**SUPPLIED RECORDS:**
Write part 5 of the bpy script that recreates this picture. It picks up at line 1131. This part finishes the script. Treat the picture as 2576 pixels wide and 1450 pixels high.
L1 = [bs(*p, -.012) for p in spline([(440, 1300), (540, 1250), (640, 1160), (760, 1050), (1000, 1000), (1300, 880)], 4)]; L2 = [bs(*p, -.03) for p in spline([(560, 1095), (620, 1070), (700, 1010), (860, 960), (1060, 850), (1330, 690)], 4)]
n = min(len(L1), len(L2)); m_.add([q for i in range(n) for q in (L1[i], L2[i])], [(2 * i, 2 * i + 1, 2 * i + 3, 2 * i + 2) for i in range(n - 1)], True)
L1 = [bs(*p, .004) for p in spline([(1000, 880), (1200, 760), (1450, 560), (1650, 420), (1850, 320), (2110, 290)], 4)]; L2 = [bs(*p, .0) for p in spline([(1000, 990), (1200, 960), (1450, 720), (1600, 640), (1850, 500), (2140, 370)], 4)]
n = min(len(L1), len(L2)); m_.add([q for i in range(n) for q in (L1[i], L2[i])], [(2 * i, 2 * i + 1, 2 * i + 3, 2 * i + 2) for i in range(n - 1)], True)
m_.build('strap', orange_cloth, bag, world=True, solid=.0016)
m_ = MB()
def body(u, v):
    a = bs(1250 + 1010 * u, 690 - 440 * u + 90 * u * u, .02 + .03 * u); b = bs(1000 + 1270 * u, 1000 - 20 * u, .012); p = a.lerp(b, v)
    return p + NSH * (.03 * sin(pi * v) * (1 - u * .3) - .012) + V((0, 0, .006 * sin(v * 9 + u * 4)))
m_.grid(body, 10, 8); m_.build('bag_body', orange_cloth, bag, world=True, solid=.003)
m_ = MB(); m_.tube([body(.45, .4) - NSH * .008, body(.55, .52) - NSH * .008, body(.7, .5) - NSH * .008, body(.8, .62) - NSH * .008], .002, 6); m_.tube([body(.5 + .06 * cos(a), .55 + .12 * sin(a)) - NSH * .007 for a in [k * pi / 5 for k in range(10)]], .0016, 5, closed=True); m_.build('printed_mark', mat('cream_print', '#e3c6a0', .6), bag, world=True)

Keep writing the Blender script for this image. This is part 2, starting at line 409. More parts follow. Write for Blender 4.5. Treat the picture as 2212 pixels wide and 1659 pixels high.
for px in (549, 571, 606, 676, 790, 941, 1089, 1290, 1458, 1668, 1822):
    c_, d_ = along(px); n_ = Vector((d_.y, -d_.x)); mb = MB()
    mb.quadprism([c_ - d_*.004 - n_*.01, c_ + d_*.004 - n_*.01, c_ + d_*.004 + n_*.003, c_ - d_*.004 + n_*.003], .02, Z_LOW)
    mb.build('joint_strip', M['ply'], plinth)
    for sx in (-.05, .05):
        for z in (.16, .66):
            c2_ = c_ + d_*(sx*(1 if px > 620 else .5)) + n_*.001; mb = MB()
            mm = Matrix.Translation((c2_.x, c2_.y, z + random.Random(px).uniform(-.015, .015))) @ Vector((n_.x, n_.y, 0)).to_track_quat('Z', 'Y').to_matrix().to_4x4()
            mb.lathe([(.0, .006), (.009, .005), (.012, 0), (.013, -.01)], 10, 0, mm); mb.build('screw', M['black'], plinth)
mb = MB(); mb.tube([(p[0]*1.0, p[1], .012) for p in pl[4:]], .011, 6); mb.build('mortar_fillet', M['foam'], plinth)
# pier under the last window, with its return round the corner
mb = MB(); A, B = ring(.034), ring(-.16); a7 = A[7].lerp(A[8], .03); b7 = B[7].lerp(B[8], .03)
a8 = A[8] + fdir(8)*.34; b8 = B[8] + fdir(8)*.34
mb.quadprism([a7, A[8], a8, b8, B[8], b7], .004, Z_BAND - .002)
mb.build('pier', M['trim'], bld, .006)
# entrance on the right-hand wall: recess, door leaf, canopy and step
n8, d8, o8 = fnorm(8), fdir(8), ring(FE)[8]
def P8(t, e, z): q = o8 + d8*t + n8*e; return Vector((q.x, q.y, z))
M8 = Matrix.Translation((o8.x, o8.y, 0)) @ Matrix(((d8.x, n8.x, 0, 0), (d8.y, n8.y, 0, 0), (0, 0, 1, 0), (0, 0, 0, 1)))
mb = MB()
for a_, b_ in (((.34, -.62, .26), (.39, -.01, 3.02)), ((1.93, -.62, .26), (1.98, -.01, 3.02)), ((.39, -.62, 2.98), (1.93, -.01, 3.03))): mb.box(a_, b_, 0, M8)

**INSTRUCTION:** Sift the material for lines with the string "picture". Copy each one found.

**THE COMPLETED TASK:**
Write part 5 of the bpy script that recreates this picture. It picks up at line 1131. This part finishes the script. Treat the picture as 2576 pixels wide and 1450 pixels high.
Keep writing the Blender script for this image. This is part 2, starting at line 409. More parts follow. Write for Blender 4.5. Treat the picture as 2212 pixels wide and 1659 pixels high.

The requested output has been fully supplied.